L’obiettivo era allargare l’area della partecipazione. Oggi il referendum che il governo sollecita sul processo di revisione viene utilizzato come una forma di legittimazione personale da parte di un presidente del Consiglio che si è direttamente trasferito dal municipio fiorentino a Palazzo Chigi oppure nell’occasione, da parte delle opposizioni, di fare campagna elettorale pensando più alle prossime consultazioni politiche, al prossimo governo, che alle regole del gioco comuni che se non per settant’anni almeno dovranno reggere per i prossimi trenta, quaranta.

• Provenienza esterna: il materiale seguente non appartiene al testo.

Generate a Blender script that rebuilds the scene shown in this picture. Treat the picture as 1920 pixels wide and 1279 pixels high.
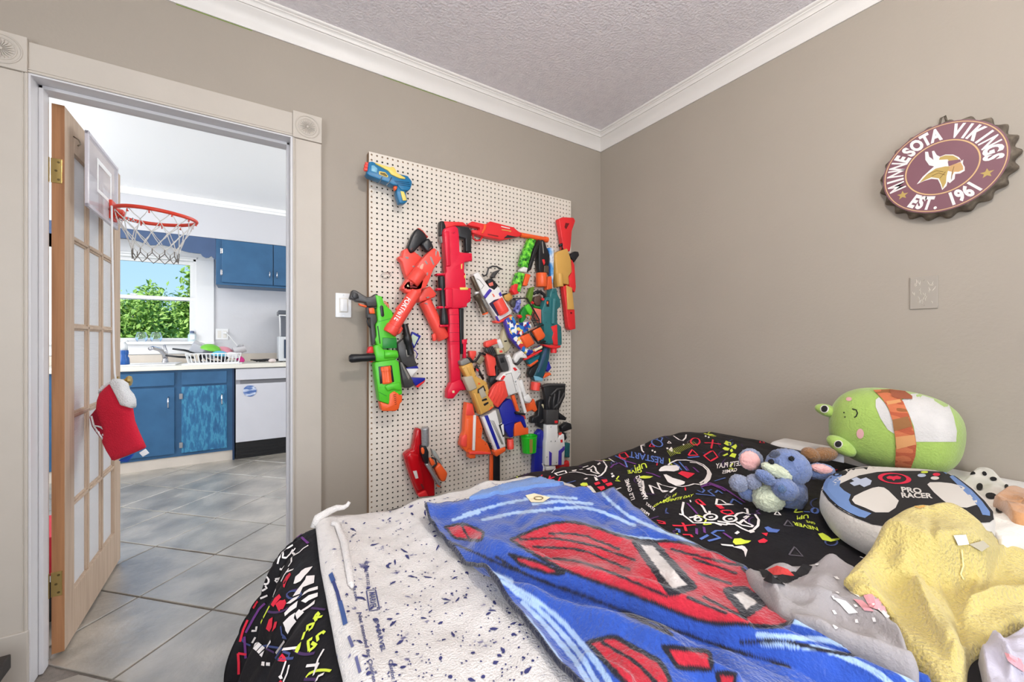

Persino la partecipazione al voto (cioè il rischio di un massiccio astensionismo) finisce per apparire un dettaglio irrilevante. I sondaggi oggi parlano di una affluenza che dovrebbe collocarsi al di sotto del cinquanta per cento e i favorevoli alle nuove norme costituzionali sembrano essere la maggioranza (ma il fronte del “no” sta ampliando i propri confini). Gli elettori verranno chiamati a esprimersi sul tema specifico dei provvedimenti di revisione costituzionale. Ma in realtà la valutazione di quel rimaneggiamento (cioè del modo in cui modifica la “forma Stato”) va compiuta anche mettendola in relazione con la nuova legge elettorale (il cosiddetto Italicum) che della Costituzione è più di una premessa, è il “primo capitolo” che determina tutti gli altri. Sarebbe molto bello se oggi l’Italia riuscisse a ritrovare un po’ di quell’entusiastico slancio che settant’anni fa convinse i nostri nonni e i nostri padri a investire sul futuro di una Nazione, uscendo dal recinto degli egoistici interessi di bottega per provare, per una volta, a ragionare come una vera collettività destinata a sopravvivere insieme e non a perire polverizzandosi.